Como animal social que é, o Homem assume vivências hierarquizadas nas suas interacções grupais entre indivíduos de funções e estatutos, necessariamente, diferenciados.
Em muitas sociedades animais, os indivíduos de prestígio superior detêm, igualmente, claros privilégios na relação com os seus parentes de menor estatuto. Ocupam o melhor lugar no território do grupo: o mais central, o mais elevado! Comem e bebem primeiro, melhor e, principalmente ?mais!
O acesso aos mesmos por parte dos restantes indivíduos, principalmente se de estatuto inferior, é filtrado, feito sob anuência prévia e requer atitudes explícitas de subserviência, quantas vezes de humilhação. Em bandos reprodutores, são quase sempre "machos dominantes" defendendo o seu harém e, através dele, o potencial de transmissão do seu património genético.
Em grupos mais alargados são usualmente fêmeas: "axis mundus" em redor das quais se dispõe o bando, se estabelece a teia de relações e se movimentam adesões e rejeições. São matriarcas, distantes e impassíveis. Inacessíveis ao comum dos indivíduos!

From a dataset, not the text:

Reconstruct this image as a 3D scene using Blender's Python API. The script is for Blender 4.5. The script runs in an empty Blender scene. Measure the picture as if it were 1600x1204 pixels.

Como nos fazem lembrar personagens autárquicas que conhecemos por esse país fora!! Personagens em que, passados os enfáticos tempos eleitorais, os populismos militantes (feitos de beijinhos a criancinhas amorosas e a velhinhas adoráveis) se esvaem como por milagre.
Apressam, então, em rodear-se de um círculo de burocracias e dificuldades, obstáculos e empecilhos, que tornam o acesso às mesmas bem mais difícil que ao Papa! Reduz-se este ao círculo privado de amigos e conhecidos. E aos amigos dos conhecidos! E aos conhecidos dos amigos!
Colocam-se assim, num pedestal difícil de alcançar e que obriga, ainda, os suplicantes a olhá-los, humildemente, de baixo para cima.
O acesso torna-se, ele próprio, condição e consagração de estatuto. E se com Deus e os santos podemos, pelo menos, falar directa e imediatamente, aqui só com audiência marcada! Marcada a perder de vista, adiante-se! Destinada a fazer perder a vontade e a paciência!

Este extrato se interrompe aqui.